Migration guide?

Pekka Paalanen ppaalanen at gmail.com
Mon May 7 00:56:19 PDT 2012


On Sun, 6 May 2012 15:30:19 -0500
Gregory Merchan <gregory.merchan at gmail.com> wrote:

> Hi,
> 
> I looking for a migration guide from X11 to Wayland. Most of my Google
> search results are real estate listings for properties with windows in
> Wayland, MA.
> 
> I have just a few things I hope someone will help me with:
> 
> 1. The X property mechanism was generic, so we could have ICCCM, MWM,
> EWMH, etc. properties without changing the X server. Will Wayland also
> have such a generic mechanism?

I have not heard of any plans for such generic mechanism, nor do I
think it is useful.

The window manager is the compositor and the server. No client can see
any other client via the Wayland protocol. So if you did have a
mechanism to set generic properties on surfaces or other Wayland
protocol objects, there would be nothing that could use them.

Well, except the server. But for the server to use them, it has to be
programmed to support them. And if it has to be programmed, you could
as well just define a Wayland protocol extension and forget about
generic properties in the base protocol. The benefit of this is, that
there is a standard way in the protocol to advertise the support for
extensions. The client will know, if a "property" is honoured or
ignored. As extensions are protocol, they are described in XML with
strict types, and the wayland library will handle and check the details
for you. It will also automatically provide an API to the clients,
where you use specific Wayland protocol objects instead of arbitrary
strings or numbers.

Granted, it will add a bit of code to the client for checking if an
extension is available before using it.

> 2. Was the work requested in this message ever done?
> http://lists.freedesktop.org/archives/wayland-devel/2010-November/000270.html
> . (I could work on this maybe later this month, if it's not done.)

They did have a meeting going over EWMH etc. and picking useful things
for TODO. I can't point to any specifics writings, though.

Some of it is done, but definitely not all that a modern desktop needs.

> 3. X11 famously abided by the rule of determining "mechanism, not
> policy". Is there a similar rule for Wayland?

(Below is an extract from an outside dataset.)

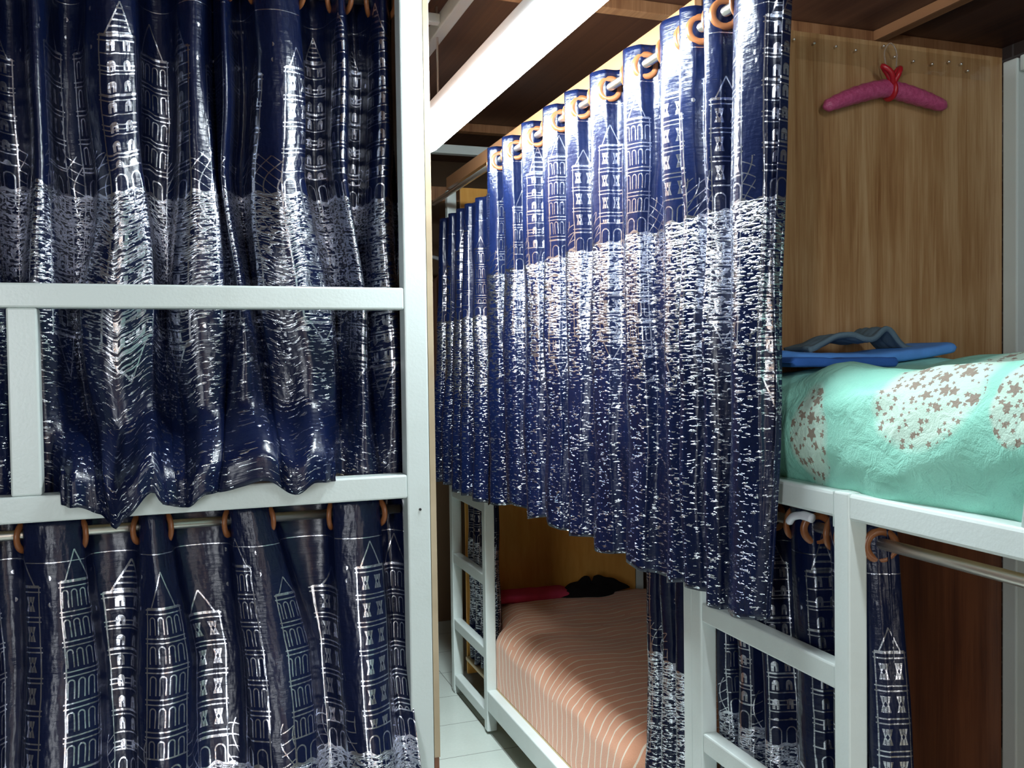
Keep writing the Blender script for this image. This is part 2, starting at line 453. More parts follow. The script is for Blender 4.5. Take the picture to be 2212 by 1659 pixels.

I guess sort of. The Wayland core protocol is meant to be kept very
simple and likely also policy-free.

However, like Alex Wu said, the server is also the window manager,
which necessitates some protocol with policy. But that protocol will be
extensions, most notably shell extensions. We also do not want to
enable the kind of fighting that is possible in X, when the X server,
window manager, and clients disagree on something.

> 4. I'm concerned about the implications of this message:
> http://lists.freedesktop.org/archives/wayland-devel/2012-January/001845.html
> . It looks like policy was being written into Wayland, but maybe that
> discussion was about Weston?

Yes, that discussion is about Weston, and specifically desktop-shell.
None of that applies to Wayland core protocol.

Weston has shell plugins. A shell plugin is basically a window manager,
implementing all the window management policy and protocol. It is a
plugin, because it has to be part of the server.

The desktop-shell plugin is a window manager for desktops. There is
also a tablet-shell plugin, but it would need more love. The
desktop-shell plugin is accompanied with the desktop-shell client,
which in a separate process is resposible for GUI elements, like
backgrounds and panels.

The Wayland protocol extension specific to desktop-shell is wl_shell.
The name is misleading nowadays, since it is not really part of the
core protocol. Any client will use wl_shell for window management
related requests.

There is also a desktop-shell protocol in desktop-shell.xml, but that
is a private extension reserved for the desktop-shell client
specifically.

Weston and its plugins are just a reference implementation. There are
also other server implementations out there.